Cerco di catturare e fermare i ricordi precedenti il giorno di quella telefonata che mi tolse il fiato, quel frastuono confuso di cui sento ancora l’eco. La mia prima vera perdita. La prima volta che ho sentito che qualcuno che amavo e che mi adorava no, non c’era più. Te ne sei andato mite, come avevi vissuto, senza disturbo, con una camomilla per alleviare il tuo mal di stomaco, seduto al tavolo bianco della cucina, nella casa che fu la mia prima casa in quei tre anni in cui i miei genitori furono ancora una famiglia dal momento della mia nascita.

La sera prima stavo passando da quelle parti e mi era balenata l’idea di una improvvisata, ma no, era troppo tardi. Convivo da allora con la sensazione che quella scelta chissà, se fosse stata opposta avrebbe potuto dirottare il tuo destino e regalarci un po’ di tempo ancora.

Ma il torto più grande che potrei farti è sostituire quell’evento alle mille risate che hai saputo innescare. Al caffelatte che portavi a letto a me nonna ed Emilia per farci svegliare quando passavamo la notte da voi. Al tuo volto alla Pasolini, dalle lenti gialle, grosse e spesse con quella montatura nera, così anni ’70. Alla pallonata che mi tirasti in faccia, per la quale dissimulai il dolore, perché mai avrei voluto farti restare male. Ricordi nonno quella vacanza in Sardegna? Tutto il campeggio iniziò a chiamarti nonno. Quel gruppo di ragazzi toscani ti aveva praticamente adottato. Una forza della natura.

E tu, che c’è? Perché storci la bocca, nonno Vito? Sì, anche te tutti chiamarono “nonno” in quella settimana bianca a Pinzolo, ma per un’altra ragione. Fui io, che bloccata sulla montagna iniziai ad urlare “Voglio il mio nonnoooo!”, ad accendere un vero tam tam. Il maestro di sci, non riuscendo ad avere la meglio sulla mia caparbietà, diede il via ad un richiamo alpino che ti fece poco dopo comparire fiero, pronto a condurmi a valle a spazzaneve.
Che tu, Salvito, eri un tipo diverso… ma non del tutto, solo in apparenza direi, che il mito del Superuomo con te aveva attecchito un po’ troppo. “Il riso abbonda sulla bocca degli stolti”, “Si vabbè”… Eppure, te la mangiasti la minestra di spaghetti crudi ammollati nell’acqua che ti portai mentre eri intento ad aggiustare qualche pezzo di casa con i tuoi metodi strambi… che oggi ogni volta che qualcuno deve mettere le mani dove sei passato tu finisce col mettersele esterrefatto trai capelli.

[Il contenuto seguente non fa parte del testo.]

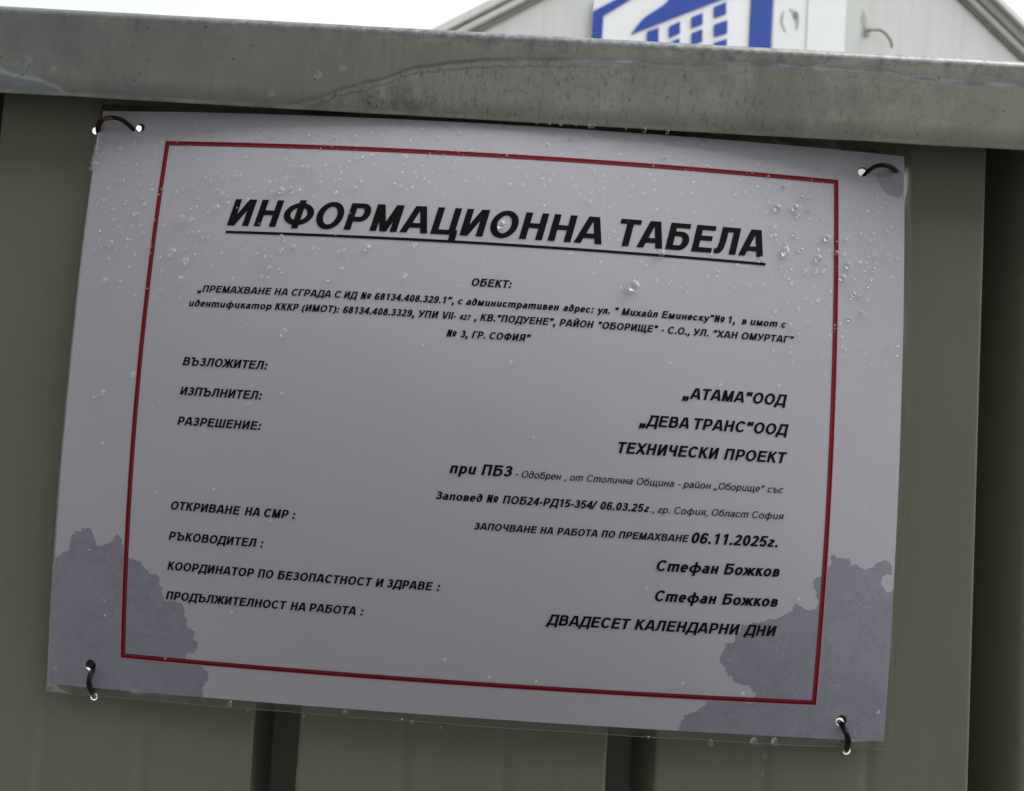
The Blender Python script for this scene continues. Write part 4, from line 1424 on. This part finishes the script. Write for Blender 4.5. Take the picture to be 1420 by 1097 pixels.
# sooty round mark left on the wall, and the small bent pipe
rg = random.Random(4)
def blot_ring(cx, cz, r0, r1, a0, a1, off):
    o_, i_ = [], []
    n = 26
    for k in range(n + 1):
        a = math.radians(a0 + (a1 - a0) * k / n)
        s_ = max(0.0, math.sin(math.pi * k / n)) ** .5
        ro = r1 + rg.uniform(-.01, .02); ri = r1 - (r1 - r0) * s_ + rg.uniform(-.01, .01)
        o_.append((cx + .9 * ro * math.cos(a), cz + 1.15 * ro * math.sin(a)))
        i_.append((cx + .9 * ri * math.cos(a), cz + 1.15 * ri * math.sin(a)))
    prism('soot_mark', o_ + i_[::-1], off, off + .004, M_soot, hall)
blot_ring(1.39, 8.25, .13, .215, -40, 95, .046)
blot_ring(1.39, 8.25, .15, .21, 130, 250, .046)
prism('soot_mark', [(1.46, 8.36), (1.50, 8.30), (1.56, 8.33), (1.57, 8.43), (1.52, 8.47), (1.47, 8.44)], .052, .056, M_trimd, hall)
pp = smooth_path([W(a, b, c_) for a, b, c_ in [(3.05, 8.35, .02), (3.10, 8.34, .10), (3.29, 8.35, .14), (3.42, 8.29, .14), (3.53, 8.17, .14), (3.57, 8.05, .13)]])
tube('bent_pipe', pp, .022, M_trimd, hall)
prism('pipe_flange', [(3.03, 8.27), (3.12, 8.26), (3.13, 8.42), (3.04, 8.44)], .003, .05, M_soot, hall)
prism('soot_mark', [(2.95, 8.60), (3.02, 8.42), (3.08, 8.50), (3.07, 8.66), (3.00, 8.80)], .002, .006, M_soot, hall)

# ------------------------------------------------------------------ the blue and white sign on the gable
sign = empty('wall_sign', W(-.8, 7.0, .06), 'white sign with a blue building emblem of slanting windows, on the gable', 'sign')
prism('sign_board', [(-2.52, 6.3), (1.04, 6.3), (1.04, 9.9), (-.9, 9.5), (-2.52, 7.95)], .002, .055, M_white, sign)
E0, E1 = .056, .085
prism('emblem_frame', [(-2.52, 6.3), (-2.33, 6.3), (-2.33, 7.69), (-1.78, 8.13), (-.4, 9.2), (-.6, 9.65), (-.92, 9.45), (-2.06, 8.09 - .02), (-2.52, 7.74)], E0, E1, M_blue, sign)
prism('emblem_column', [(.565, 6.3), (1.01, 6.3), (1.01, 9.85), (.565, 9.75)], E0, E1, M_blue, sign)
sw = smooth_path([Vector((a, b, 0)) for a, b in [(-1.78, 7.44), (-1.68, 7.6), (-1.57, 7.76), (-1.42, 7.9), (-1.25, 8.04), (-1.13, 8.16), (-.9, 8.5), (-.5, 8.9)]], 4)
prism('emblem_roof', [(p.x, p.y) for p in sw] + [(.55, 9.45), (.55, 8.80), (.1, 8.49), (-.87, 7.95)], E0, E1, M_blue, sign)
for q in ([(-1.47, 7.54), (-1.26, 7.65), (-1.25, 7.3), (-1.46, 7.2)], [(-1.05, 7.71), (-.85, 7.84), (-.84, 7.62), (-1.04, 7.5)], [(-.62, 7.96), (-.41, 8.08), (-.40, 7.87), (-.61, 7.76)],
          [(-.60, 7.66), (-.40, 7.77), (-.39, 7.54), (-.59, 7.43)], [(-.18, 8.24), (.05, 8.37), (.06, 8.15), (-.17, 8.03)], [(-.16, 7.90), (.09, 8.03), (.10, 7.78), (-.15, 7.67)],
          [(-1.04, 7.4), (-.84, 7.52), (-.84, 7.3), (-1.04, 7.18)], [(-.15, 7.55), (.10, 7.67), (.10, 7.44), (-.15, 7.32)], [(-.59, 7.33), (-.39, 7.44), (-.39, 7.22), (-.59, 7.1)]):
    prism('emblem_window', q, E0, E1, M_blue, sign)
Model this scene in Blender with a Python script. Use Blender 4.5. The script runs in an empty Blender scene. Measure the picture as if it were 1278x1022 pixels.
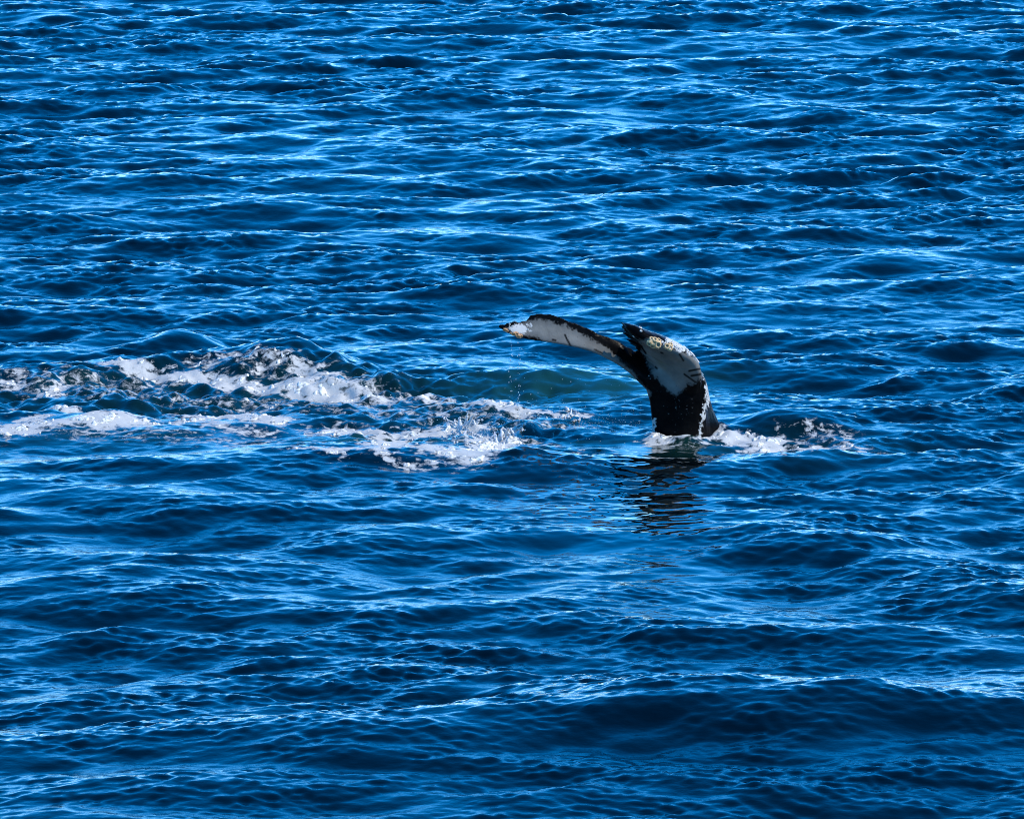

La mangiasti tutta, senza ombra alcuna di disgusto, sorridente come di rado. Mi guardavi ed era amore. Per te sono diventata sciatrice, velista, nuotatrice, pattinatrice… che così ti potevi vantare di tanta bravura, di tanta avvenenza, come hai fatto prima di me con mamma, con zio e dopo con Filippo. Come avresti fatto con “Bella pupa” Elena se solo ne avessi avuto il tempo. Facevi così persino con i tuoi dalmata. Se odio l’agonismo, nonno, lo devo a te, in ogni contesto… ma fa niente, si può vivere anche senza. Ricordo che avevo sempre remore a presentarti amici e fidanzati, che dicevi tutto quello che ti passava per la testa. Li preparavo prima al famigerato primo incontro con nonno Salvito.

Ricordi quando diventasti dirigente, me lo dicesti al telefono, e mi incaricasti entusiasta di andare ad annunciarlo alla nonna e alla mamma, ed io tutta contenta, quasi accompagnata da squilli di trombe urlai “nonna, nonnaaaa, nonno è diventato deficiente!!”. Quella volta sì che ridesti anche tu.